We translate faithfully, preserving even the ungrammatical use of the double negative, as follows:
"In my own house do I reside,
Did never no one imitate,
And every master I deride,
Save if himself he'd derogate."
We wonder that Nietzsche did not think of Goethe's little rhyme, which seems to suit his case exactly:
"A fellow says: 'I own no school or college;
No master lives whom I acknowledge;
And pray don't entertain the thought
That from the dead I e'er learned aught.'
This, if I rightly understand,
Means: 'I'm a fool by own command.'"
Nietzsche observes that the thoughts of most philosophers are secretly guided by instincts. He feels that all thought is at bottom a "will for power," and the will for truth has no right to exist except it serve the will for power. He reproaches philosophers for glorifying truth.

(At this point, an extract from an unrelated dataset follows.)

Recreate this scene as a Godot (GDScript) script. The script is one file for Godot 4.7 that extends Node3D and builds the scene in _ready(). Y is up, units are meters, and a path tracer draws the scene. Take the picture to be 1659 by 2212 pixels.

Fichte in his Duties of the Scholar says:
"My life and my fate are nothing; but the results of my life are of great importance. I am a priest of Truth; I am in the service of Truth; I feel under obligation to do, to risk, and to suffer anything for truth."
Nietzsche declares that this is shallow. Will for truth, he says, should be called "will to make being thinkable." Here, it seems to us, Nietzsche simply replaces the word "truth" by one of its functions.[Pg 36] Truth is a systematic representation of reality, a comprehensive description of facts; the result being that "existence is made thinkable."
Nietzsche is in a certain sense right when he says that truth in itself is nothing; for every representation of reality must serve a purpose, otherwise it is superfluous and useless. And the purpose of truth is the furtherance of life. Nietzsche instinctively hits the right thing in saying that at the bottom of philosophy there is the will for power. In spite of our school-philosopher's vain declamations of "science for its own sake," genuine philosophy will never be anything else than a method for the acquisition of power. But this method is truth. Nietzsche errs when he declares that "the head is merely the intestine of the heart." The head endeavors to find out the truth, and the truth is not purely subjective. It is true that truth is of no use to a man unless he makes it his own; he must possess it; it must be part of himself, but he cannot create it. Truth cannot be made; it must be discovered. Since the scholar's specialized business is the elucidation of the method of discovering the truth—not its purpose, not its application in practical life—Fichte's ideal of the aim of scholarship remains justified.
Omit the ideal of truth in a philosophy, and it becomes an ignis fatuus, a will-o'-the-wisp, that will lead people astray. Truth makes existence thinkable, but thinkableness alone is not as yet a test of truth. The ultimate test of truth is its practical application. There[Pg 37] is something wrong with a theory that does not work, and thus the self has a master, which is reality, the world in which it lives, with its laws and actualities. The subjective self must measure its worth by the objective standard of truth—to be obtained through exact inquiry and scientific investigation.